| mrstickball said: And exactly what will $700 USD buy you if you wanted a rig to play Crysis on reccomended settings? IMO, with the X360 out there, there is no need for PC gaming outside of RTSes, Sims and Strategy gaming. I switched to X360 near entirely because I got sick of always upgrading my rig. How is the PC Bioshock version better? 2 installs, no true widescreen support, and general backlash against T2 that the PC version didn't have the full support like the X360 version did? Either way, a 100% increase @ gamestop for the X360 is pretty good. If those numbers were true, that'd mean the X360 is actually selling somewhere in the area of 80,000-90,000 per week in the US and Canada (average of 45,750 per week last month according to NPD. Man, 90k a week for X360 right now would be ungodly. Expecially with the fact that the game lineup should be strong enough to keep those levels up atleast for awhile. At 90k/wk right now, can you imagine what H3 week will be like? It could be upto 200k or more for H3 week! Either way, I am shocked that GS's sales for the X360 are up 100%. For a pathetic $50 drop, that's pretty crazy - I wonder what the sales would be like if they dropped it $100? |
You forgot a computer being needed for FPS'. At least for those who like to have good controls with them. I'd also mention 3RRoD but we all know about that. At any rate I'll stick with PC gaming thank you.

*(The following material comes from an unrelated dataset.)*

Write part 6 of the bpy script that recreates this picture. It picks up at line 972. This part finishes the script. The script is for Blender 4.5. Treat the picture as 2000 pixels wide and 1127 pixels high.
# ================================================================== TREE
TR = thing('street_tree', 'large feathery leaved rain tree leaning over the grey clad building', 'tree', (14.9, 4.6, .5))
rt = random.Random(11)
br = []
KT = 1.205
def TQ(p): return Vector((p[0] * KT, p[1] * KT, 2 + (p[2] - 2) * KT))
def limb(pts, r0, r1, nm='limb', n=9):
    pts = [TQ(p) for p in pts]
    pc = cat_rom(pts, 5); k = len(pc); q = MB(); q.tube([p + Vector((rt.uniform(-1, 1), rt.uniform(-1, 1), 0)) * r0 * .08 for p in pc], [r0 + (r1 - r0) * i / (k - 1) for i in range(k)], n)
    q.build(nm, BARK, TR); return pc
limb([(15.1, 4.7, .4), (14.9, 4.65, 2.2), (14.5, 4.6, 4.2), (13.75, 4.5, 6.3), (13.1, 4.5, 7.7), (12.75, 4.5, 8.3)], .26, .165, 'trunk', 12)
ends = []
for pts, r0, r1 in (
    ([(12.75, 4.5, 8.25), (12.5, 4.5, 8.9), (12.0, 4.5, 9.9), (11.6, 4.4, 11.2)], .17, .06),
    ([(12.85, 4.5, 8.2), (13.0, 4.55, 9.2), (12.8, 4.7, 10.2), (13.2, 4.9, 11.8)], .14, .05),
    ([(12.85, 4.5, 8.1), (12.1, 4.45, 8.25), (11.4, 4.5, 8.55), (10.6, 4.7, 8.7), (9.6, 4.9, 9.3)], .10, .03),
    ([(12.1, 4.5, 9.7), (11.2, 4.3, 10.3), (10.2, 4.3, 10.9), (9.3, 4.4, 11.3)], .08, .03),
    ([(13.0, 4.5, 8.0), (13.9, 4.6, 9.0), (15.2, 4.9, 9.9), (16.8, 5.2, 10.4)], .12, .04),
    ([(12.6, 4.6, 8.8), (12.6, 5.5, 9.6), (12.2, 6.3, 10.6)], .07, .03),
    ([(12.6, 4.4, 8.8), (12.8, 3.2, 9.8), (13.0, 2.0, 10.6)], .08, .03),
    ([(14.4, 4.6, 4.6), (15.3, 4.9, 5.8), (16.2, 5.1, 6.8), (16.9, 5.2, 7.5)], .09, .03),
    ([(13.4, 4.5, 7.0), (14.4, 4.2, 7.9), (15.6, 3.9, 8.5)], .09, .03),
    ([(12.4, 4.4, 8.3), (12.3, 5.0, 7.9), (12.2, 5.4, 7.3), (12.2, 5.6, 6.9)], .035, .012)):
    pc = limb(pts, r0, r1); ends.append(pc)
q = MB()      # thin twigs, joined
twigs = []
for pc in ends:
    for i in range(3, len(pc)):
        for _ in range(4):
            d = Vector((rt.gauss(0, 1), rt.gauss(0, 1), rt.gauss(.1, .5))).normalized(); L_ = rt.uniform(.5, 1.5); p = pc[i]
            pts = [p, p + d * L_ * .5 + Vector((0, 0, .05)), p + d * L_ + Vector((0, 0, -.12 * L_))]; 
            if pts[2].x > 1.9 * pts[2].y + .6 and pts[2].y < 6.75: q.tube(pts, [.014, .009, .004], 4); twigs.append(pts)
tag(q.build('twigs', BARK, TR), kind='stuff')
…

I don't think a similar increase for the 360 as the PS3 with a smaller price cut is that surprising. Often as a price for a product rises the demand drops slowly until a certain price is reached at which demand collapses before continuing to slowly fall. I have no idea where those prices are for video game systems but I would suspect the kink occurrs is somewhere between $300-400. If it is say $360 then that would be how the 360 could get the same boost from a $50 price cut as the PS3's $100 pricecut. I'm not saying that is what happened just that as a possibility it means it isn't surprising.
Also looking at past price cut effects it looks like 50-100% increase is pretty common whether the cut was from $200-150 or $300-200 or $180-150. We'll see if GS' experience is typical in a month. Just because it matched the mean value last time doesn't mean it will again. It could, we'll have to wait and see. One last note of caution is what was the base week that from which they saw a doubling? Sales tend to fall off the week(s) before a price cut so it would be less impressive if that is the base. Or is it the average from the previous month or quarter or this time last year? Again and again we'll see in time.